I was well into my twenties when my grandparents died. I wish I had pushed them to talk about what they’d gone through – beyond the creepily sanitised war stories. Beyond my mother’s father’s oft-repeated story of how he escaped from a British POW camp in North Africa. When he attempted to write a memoir, he omitted huge swathes of his war experience, namely the months and years he spent on the Eastern front taking part in Germany’s assault on the Soviet Union. Who knows what brutality he witnessed or committed there.

Then there was my father’s mother’s tale of how, as a schoolgirl, she shook Hitler’s hand during an autobahn-opening ceremony and how she and her friends didn’t wash their hands for a week afterwards.

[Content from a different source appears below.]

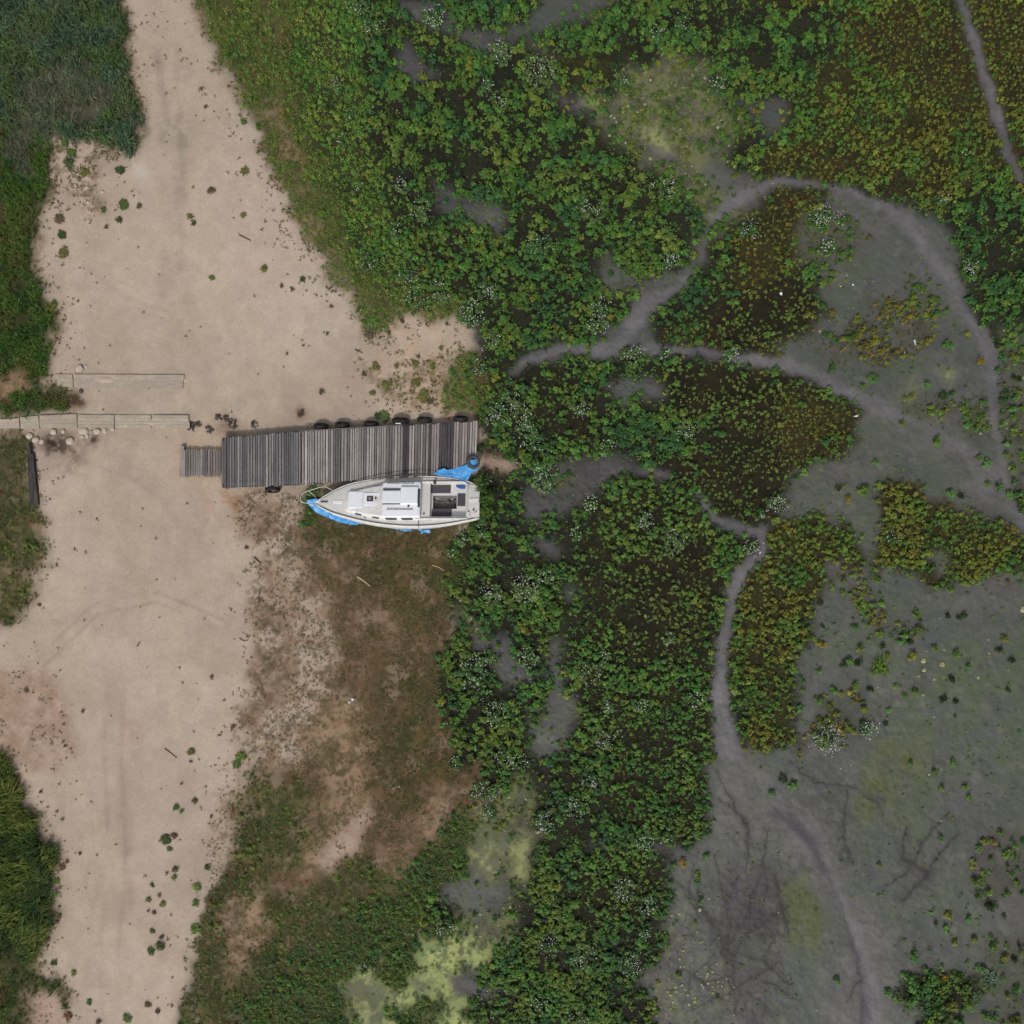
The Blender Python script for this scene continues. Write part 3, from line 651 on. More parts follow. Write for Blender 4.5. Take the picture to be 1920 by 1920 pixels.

Countless times she said the war “was so exciting” and that people today, with their luxury complaints, were just wimps and had experienced nothing in life. Never once did she acknowledge her own complicity or express remorse. And, no, she hadn't known anything about the Jews.

In my family, there’s no basement of documents waiting to be sifted through. There are maybe a few geriatric aunts and uncles spread across Germany and the world who could be contacted and interviewed for scraps of information about the nebulous lives of my grandparents, people I now realise I never really knew as anything other than strange old German people with very selective memories. But I probably won't because I am too busy, too preoccupied with everything else happening in my life and in the world.

Géraldine Schwarz is the latest in a long line of writers who have done that work for us Germans – for the children of Germans. Her family stands in for ours. As we accompany her on her careful research, as we follow her train of thought, as she leads us through the labyrinth of memory and remembrance, a bit more light is shed on our own heritage.